Tim Penyidik pada Direktorat Penyidikan Jaksa Agung Muda Bidang Tindak Pidana Khusus (Jam Pidsus) menduga Destiawan memerintahkan dan menyetujui pencairan dana supply chain financing (SCF) dengan menggunakan dokumen pendukung palsu untuk digunakan sebagai pembayaran utang-utang perusahaan yang diakibatkan oleh pencairan pembayaran proyek-proyek pekerjaan fiktif guna memenuhi permintaan tersangka.
Berdasarkan perhitungan BPKP, dugaan kerugian keuangan atas kasus ini sebesar Rp2.546.645.987.644.
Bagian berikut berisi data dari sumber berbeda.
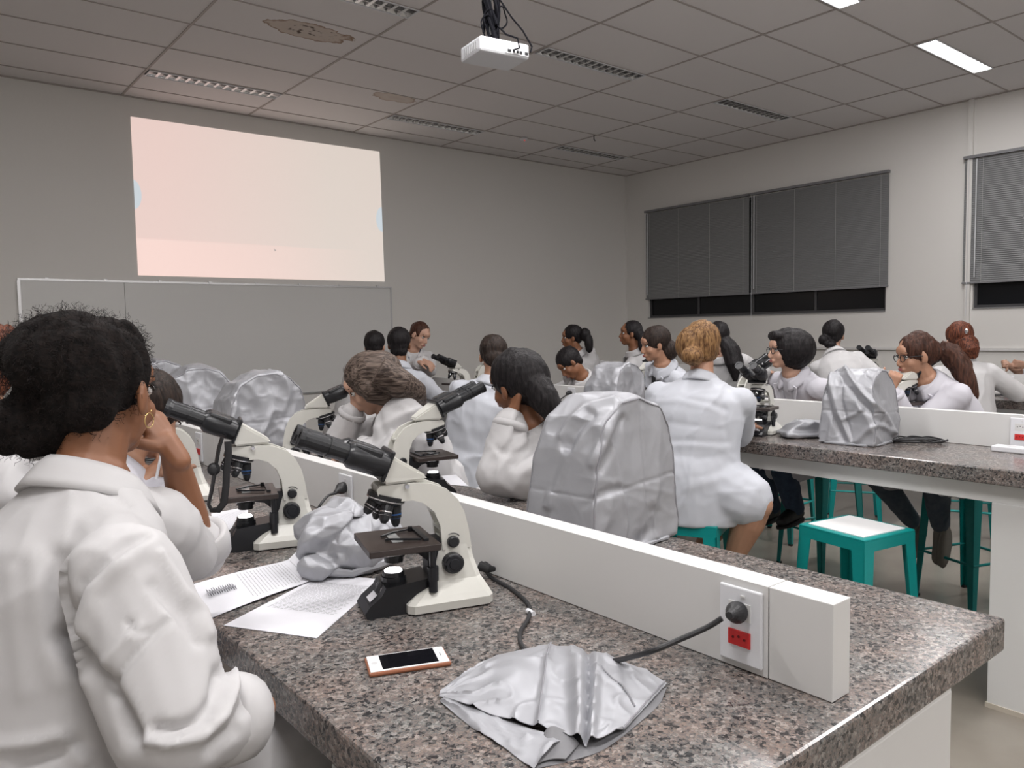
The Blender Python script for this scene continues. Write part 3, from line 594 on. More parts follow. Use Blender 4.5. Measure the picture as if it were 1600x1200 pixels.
    part('scale_mark', MB().sweep([(-.022+.018*math.cos(q), .0315, .143+.018*math.sin(q)) for q in [rad(60+12*k) for k in range(8)]], .0011, n=4), M_BLACK, t)
    bl = part('rear_label', MB().box((-.068, -.015, .085), (-.066, .015, .12)), M_BLACK, t) if False else None
    return t, ib
mic, ib = make_microscope('white and black microscope with glowing lamp behind the phone, nearest of all', True)
F = (V(at(590, 950, 1.64))-V(at(765, 935, 1.68))); MIC1 = onz(672, 946, BZ)
mrz = rad(163)
mic.scale = (1, 1, .955); mic.location = (.905, 1.375, BZ); mic.rotation_euler = (0, 0, mrz)
o_ = put('lettering', text_mesh('OPTON', .013, mat('grey_print', (.5, .5, .5), .6)), ib); o_.matrix_local = frame_mat((.1315, .0, .0525), (0, 1, 0), (.025, 0, .008) and V((.86, 0, .5)))
mic2, ib2 = make_microscope('microscope beside the woman with hoop earring, second on the near side', True)
mic2.location = (.845, 2.06, BZ); mic2.rotation_euler = (0, 0, mrz)
def mcopy(x, y, rz, label): return copy_tree(mic, None, label, (x, y, BZ), rad(rz))
mcopy(.80, 2.85, 165, 'microscope half hidden behind the raised bare forearm on the foreground bench')
m5 = at(700, 706, 2.95); mcopy(1.40, 2.32, -12, 'microscope with hollow white arm between the ponytailed woman and the ash-haired woman')
mcopy(1.33, 3.05, -25, 'microscope the ash-haired woman is bending over')
mcopy(3.68, 2.38, 194, 'microscope facing the blond woman on the near side of the middle bench')
mcopy(4.26, 1.95, -12, 'microscope beside the long-haired woman with glasses, behind the middle divider')
mcopy(4.24, 2.88, 0, 'microscope in front of the short-haired woman with glasses, behind the middle divider')
mcopy(4.24, 3.78, 0, 'microscope near the young woman in a dark shirt, behind the middle divider')
mcopy(3.76, 5.28, 185, 'microscope beside the instructor, on the near side of the middle bench')
mcopy(4.26, 5.70, 0, 'microscope under the instructor hands at the far end of the middle bench')
mcopy(6.72, 3.25, 185, 'microscope right of the woman with low bun on the window-side bench')
mcopy(7.25, 2.0, 0, 'microscope by the clasped hands at the window-side bench')

# ---------------------------------------------------------------- people
def Rot(yaw, pitch=0, roll=0):   # columns: right, forward, up ; yaw = direction of the face in the plan
    return (Matrix.Rotation(rad(yaw-90), 3, 'Z') @ Matrix.Rotation(rad(pitch), 3, 'X') @ Matrix.Rotation(rad(roll), 3, 'Y'))
def hand(mb, wrist, d, n, side, curl=35, k=1.0, spread=5):
    # d: direction of the fingers, n: palm normal (fingers curl towards it), side: +1 thumb towards n x d
    d = V(d).normalized(); n = V(n); n = (n-d*n.dot(d)).normalized(); s = n.cross(d)*side
    wv = V(wrist)
    mb.caps(wv-d*.02, wv+d*.02, .024*k, .027*k, n=8, flat=.8, up=n)
    for q in (-.024, -.008, .008, .024): mb.caps(wv+d*.015*k+s*q*.6*k, wv+d*.075*k+s*q*k, .013*k, .012*k, n=8)
    for q, L, r in ((.028, .070, .0088), (.0095, .080, .009), (-.009, .074, .0087), (-.027, .058, .0078)):
        p = wv+d*.082*k+s*q*k; dd = (d+s*math.sin(rad(spread))*q/.027).normalized(); ang = 0
        for t, c_ in ((.45, curl), (.32, curl*1.1), (.23, curl*.7)):
            ang += rad(c_); v = dd*math.cos(ang)+n*math.sin(ang); e = p+v*L*t*k
            mb.caps(p, e, r*k, r*.9*k, n=8); p = e; r *= .92
    p = wv+d*.02*k+s*.026*k
    for v, L, r in (((d*.75+s*.75+n*.25), .042, .0125), ((d*.95+s*.3+n*.35), .034, .0105), ((d+n*.5), .026, .009)):
        e = p+v.normalized()*L*k; mb.caps(p, e, r*k, r*.9*k, n=8); p = e
def lerp(a, b, t): return V(a)*(1-t)+V(b)*t
PEOPLE = []
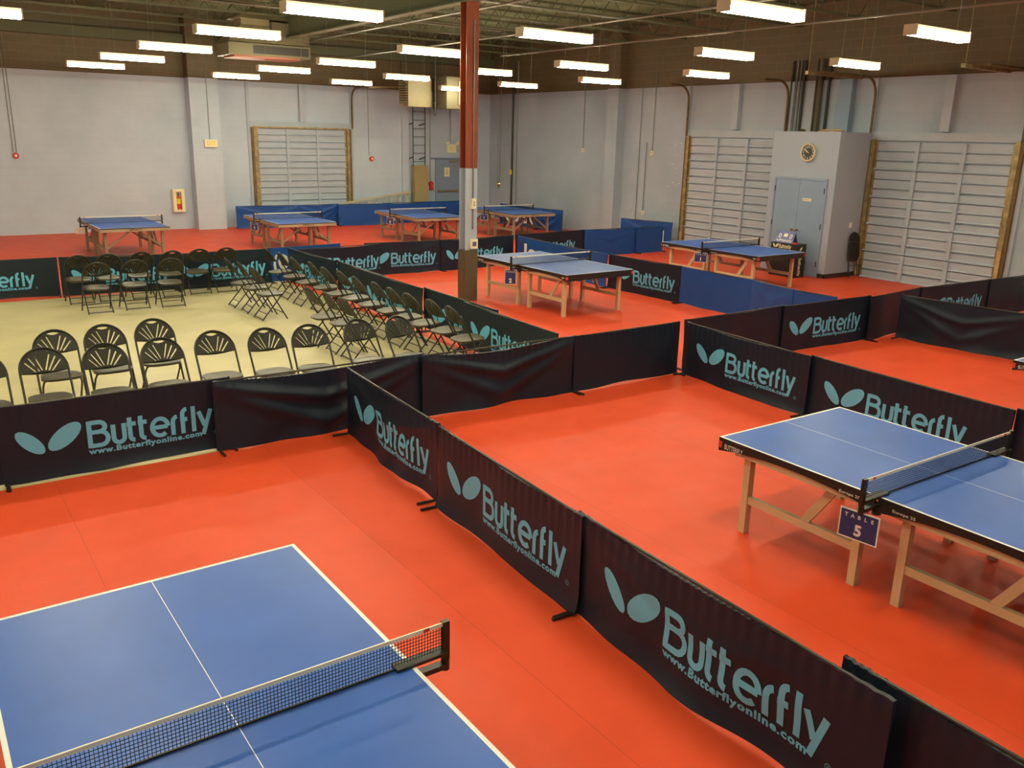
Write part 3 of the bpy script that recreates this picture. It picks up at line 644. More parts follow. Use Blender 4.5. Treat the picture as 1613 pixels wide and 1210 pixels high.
# diagonal row dividing the two front courts (foreground)
g = 'barriers dividing the two front courts'
barrier((3.50, 7.80), (3.40, 5.86), 'k', 1, Bl+', furthest of the row dividing the two front courts', amp=.035, fold=.012, grp=g)
barrier((3.37, 5.74), (3.26, 3.82), 'k', 2, Bl+', middle one of the row dividing the two front courts', amp=.03, grp=g)
barrier((3.28, 3.84), (3.20, 1.66), 'k', 3, Bl+', largest in view, with a shiny crumpled lower corner', amp=.03, sag=.035, fold=.01, grp=g)
barrier((3.31, 1.93), (3.25, -.15), 'k', 4, Bp+' cut off at the bottom right of the view', None, amp=.015, grp=g)
# row between seating and front courts
g = 'barriers between the seating and the front courts'
barrier((-1.66, 8.2), (.44, 8.10), 'k', 5, Bp+' cut off by the left edge, in front of the seating', None, grp=g)
barrier((.45, 8.09), (2.36, 8.08), 'k', 6, Bl+' at left in front of the seating', shift=-.04, amp=.015, grp=g)
barrier((2.22, 7.99), (4.43, 7.97), 'k', 7, Bp+' with deep swagged folds, in front of the seating', None, sag=.05, fold=.045, amp=.03, grp=g)
barrier((4.42, 7.90), (6.43, 7.84), 'k', 8, Bp+' with drooping top edge and creases, beside the seating corner', None, sag=.07, fold=.038, amp=.035, grp=g)
barrier((6.46, 7.82), (8.17, 7.82), 'k', 9, Bp+' hanging smoothly behind the right front court', None, amp=.012, sag=.02, grp=g)
# row behind the right courts
g = 'barriers behind the right courts'
barrier((8.36, 7.86), (10.43, 7.90), 'k', 10, Bp+' second behind the far right court, before the lettered one', None, amp=.02, grp=g)
barrier((10.40, 7.86), (12.36, 7.78), 'k', 11, Bl+' behind the far right court, left of the small gap', amp=.015, shift=-.05, grp=g)
barrier((12.3, 7.70), (13.9, 7.84), 'k', 12, Bp+' right of the lettered one, behind the right court corner', None, amp=.01, sag=.02, grp=g)
barrier((13.92, 7.82), (15.95, 7.74), 'k', 13, Bl+' nearest the right loading door', amp=.012, grp=g)
barrier((15.98, 7.72), (18.05, 7.68), 'k', 14, Bp+' against the right wall, at the right edge of view', None, amp=.01, grp=g)
g = 'barriers dividing the two right courts'
barrier((8.27, 7.73), (8.12, 5.74), 'k', 15, Bl+', far one beyond the TABLE 5 table', amp=.02, sag=.035, shift=.02, grp=g)
barrier((8.17, 5.72), (8.05, 3.5), 'k', 16, Bl+', directly behind the TABLE 5 table end', amp=.02, shift=-.1, grp=g)
barrier((8.12, 3.46), (8.03, 1.4), 'k', 17, Bp+' behind the net of the TABLE 5 table, at the right edge', None, amp=.01, grp=g)
g = 'barriers closing the far right court'
barrier((12.92, 7.55), (13.12, 5.65), 'k', 18, Bp+' with a shiny sag, closing the far right court', None, fold=.025, amp=.02, grp=g)
barrier((13.15, 5.6), (13.18, 3.5), 'b', 19, Bb+' just showing at the right edge beside a table corner', None, grp=g)
# right side of the seating
g = 'barriers along the right side of the seating'
Bn = 'navy barrier with pale blue lettering'
barrier((6.40, 16.98), (6.49, 14.90), 'n', 20, Bn+', furthest along the chairs', sag=.03, amp=.015, gap=.06, grp=g)
barrier((6.53, 14.86), (6.50, 13.0), 'n', 21, Bn+', second from the back along the chairs', amp=.015, gap=.06, grp=g)
barrier((6.46, 13.78), (6.46, 11.60), 'n', 22, Bn+', middle one along the chairs', amp=.02, gap=.06, grp=g)
barrier((6.53, 11.62), (6.51, 9.6), 'n', 23, Bn+', second from the front along the chairs, by the column', amp=.015, gap=.06, grp=g)
barrier((6.44, 10.30), (6.34, 8.05), 'n', 24, Bn+', nearest along the chairs, at the black barrier corner', amp=.02, shift=-.12, gap=.06, grp=g)
# back row of the middle courts, left to right
g = 'barriers in the long row behind the seating and middle courts'
barrier((.10, 17.50), (2.20, 17.44), 'n', 25, Bn+' cut off at the far left behind the seating', shift=-.15, grp=g)
barrier((2.28, 17.42), (4.20, 17.10), 'n', 26, Bn+' behind the left group of empty chairs', amp=.015, grp=g)
barrier((4.16, 17.04), (6.02, 17.10), 'n', 27, Bn+' behind the two rightmost chairs of the back row', amp=.02, fold=.008, grp=g)
barrier((6.07, 17.12), (7.62, 17.30), 'b', 28, 'blue cloth barrier with a pale ring mark, at the back seating corner', ('(O', .34, .42, .36, .2), sag=.02, grp=g)
barrier((6.50, 16.74), (8.36, 16.92), 'k', 29, Bl+', half hidden behind the far corner of the chairs', sag=.05, shift=.1, grp=g)
barrier((8.15, 17.10), (9.94, 16.98), 'k', 30, Bl+' left of the column in the middle court row', amp=.03, fold=.008, shift=-.06, grp=g)
barrier((9.96, 16.96), (12.02, 17.12), 'k', 31, Bl+' partly behind the column in the middle court row', sag=.045, amp=.02, shift=-.1, grp=g)
barrier((12.2, 17.22), (14.50, 17.44), 'k', 32, Bl+' behind the TABLE 2 and TABLE 1 corner', amp=.01, grp=g)
barrier((14.52, 17.40), (16.30, 17.38), 'b', 33, Bb+' right of the lettered one behind the TABLE 1 court', None, fold=.01, amp=.02, grp=g)
barrier((16.28, 17.34), (17.25, 17.38), 'b', 34, 'short plain blue cloth barrier ending the row behind the TABLE 1 court', None, amp=.01, grp=g)
tg2 = 'barriers between the TABLE 2 and TABLE 1 courts'
barrier((12.12, 17.0), (11.94, 15.42), 'b', 35, 'blue cloth barrier with large white letters behind the TABLE 2 table', ('Joo', 1.1, .42, .34, .75), grp=tg2, amp=.02)
barrier((11.92, 15.38), (11.84, 13.46), 'b', 36, 'blue cloth barrier with white lower letters behind the TABLE 2 net', ('LA', .9, .34, .22, 1.25), grp=tg2, amp=.02)
barrier((11.88, 13.40), (11.98, 11.50), 'k', 37, Bl+' between the TABLE 2 and TABLE 1 tables', amp=.012, grp=tg2)
barrier((11.96, 11.42), (11.94, 9.74), 'b', 38, 'smooth plain blue cloth barrier in front of the TABLE 1 table', None, amp=.015, grp=tg2)
barrier((11.93, 9.72), (11.72, 8.75), 'b', 39, 'dark blue cloth barrier with slanting creases, second from the row end', ('JO', .7, .3, .1), amp=.015, fold=.01, grp=tg2)
barrier((11.73, 8.72), (11.76, 7.98), 'b', 40, 'short dark blue cloth barrier ending at the black row', ('LA', .5, .3, .08), amp=.012, grp=tg2)
g = 'blue barriers at the back and in the corner'
barrier((8.66, 27.30), (10.62, 27.12), 'b', 41, Bb+', first from the left under the back loading door', None, sag=.03, fold=.02, amp=.025, grp=g)
barrier((10.60, 27.10), (11.98, 27.2), 'b', 42, Bb+', second from the left under the back loading door', None, fold=.03, amp=.03, grp=g)
barrier((11.94, 26.96), (13.55, 26.80), 'b', 43, Bb+', smooth darker one below the resting ladder', None, amp=.012, grp=g)
barrier((13.56, 26.98), (15.52, 27.18), 'b', 44, 'blue cloth barrier with white letters by the tan wall box', ('A DOO', 1.8, .34, .27), sag=.045, fold=.01, grp=g)
barrier((15.5, 27.16), (16.85, 27.22), 'b', 45, Bb+' in front of the blue exit door', None, fold=.015, grp=g)
barrier((17.45, 25.6), (17.52, 23.5), 'b', 46, 'blue cloth barrier with large white letters behind the far right table', ('OUEX', 1.7, .46, .36), sag=.03, grp=g)
barrier((17.53, 23.46), (17.8, 22.55), 'b', 47, 'crumpled end of a blue barrier beside the far right table', None, fold=.05, amp=.04, grp=g)
barrier((17.62, 19.45), (18.08, 17.85), 'b', 48, 'blue cloth barrier with a small white mark, leaning by the right wall', ('d', .18, .35, .3, 1.35), fold=.02, amp=.02, H=.72, grp=g)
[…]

"Akibat perbuatannya, tersangka Destiawan disangkakan melanggar Pasal 2 ayat (1) dan Pasal 3 jo Pasal 18 Undang-Undang RI Nomor 31 Tahun 1999 sebagaimana diubah dan ditambah dengan Undang-Undang RI Nomor 20 Tahun 2001 tentang Perubahan atas Undang-Undang RI Nomor 31 Tahun 1999 tentang Pemberantasan Tindak Pidana Korupsi jo Pasal 55 ayat (1) ke-1 KUHP," imbuhnya.
Sebelumnya, Kejagung telah menjerat delapan tersangka dalam kasus ini.
Kedelapan tersangka itu yakni, Direktur Pemasaran PT Waskita Beton Precast Tbk periode 2016-2020, Agus Wantoro; General Manager Pemasaran PT Waskita Beton Precast Tbk periode 2016-Agustus 2020, Agus Prihatmono; Mantan Direktur Utama PT Waskita Beton Precast, Jarot Subana; dan Staf Ahli Pemasaran (expert) PT Waskita Beton Precast, Benny Prastowo.
Kemudian, pensiunan Karyawan PT Waskita Beton Precast Tbk, Anugrianto; pensiunan Karyawan BUMN PT Waskita Beton Precast, KJH; Direktur Utama PT Misi Mulia Metrical, Hasnaeni; dan Direktur Utama PT Arka Jaya Mandiri (AJM) berinisial HA.
Dalam kasus ini penyidik juga telah menyita sejumlah aset, mulai dari uang, hingga tanah dan bangunan.
Diberhentikan dari Kursi Dirut
Sehubungan dengan penetapan status tersangka atas dirinya, PT Waskita Karya Tbk memberhentikan sementara Destiawan Soewardjono dari kursi dirut per 29 April 2023.
Keputusan tersebut mengacu pada Surat Nomor 13/RHS/WK/DK/2023 perihal Pemberitahuan Pemberhentian Sementara Direktur Utama serta Penunjukan Direksi Pengganti Sebagai Pelaksana Tugas Direktur Utama PT Waskita Karya (Persero) Tbk oleh Dewan Komisaris Perseroan.
"Pemberhentian sementara Sdr. Destiawan Soewardjono efektif per tanggal 29 April 2023," tulis keterangan perseroan, Selasa (2/5/2023).
Diketahui, Kejaksaan Agung (Kejagung) menetapkan Destiawan Soewardjono sebagai tersangka kasus dugaan korupsi penyimpangan atau penyelewengan penggunaan dana PT Waskita Beton Precast pada 2016-2020.
Lebih lanjut, sehubungan dengan pemberhentian ini, merujuk Anggaran Dasar Perseroan Pasal 11 Ayat 20, Dewan Komisaris Perseroan telah menunjuk Direktur HCM, Pengembangan Sistem dan Legal PT Waskita Karya (Persero) Tbk Mursyid sebagai Pelaksana Tugas (Plt).
Mursyid ditunjuk untuk menggantikan tugas, wewenang dan tanggung jawab Direktur Utama perseroan berdasarkan surat tersebut di atas.
"Selanjutnya, pemberhentian sementara tersebut akan ditindaklanjuti sesuai peraturan yang berlaku. Demikian kami sampaikan, atas perhatian yang diberikan kami ucapkan terima kasih," sebut perseroan.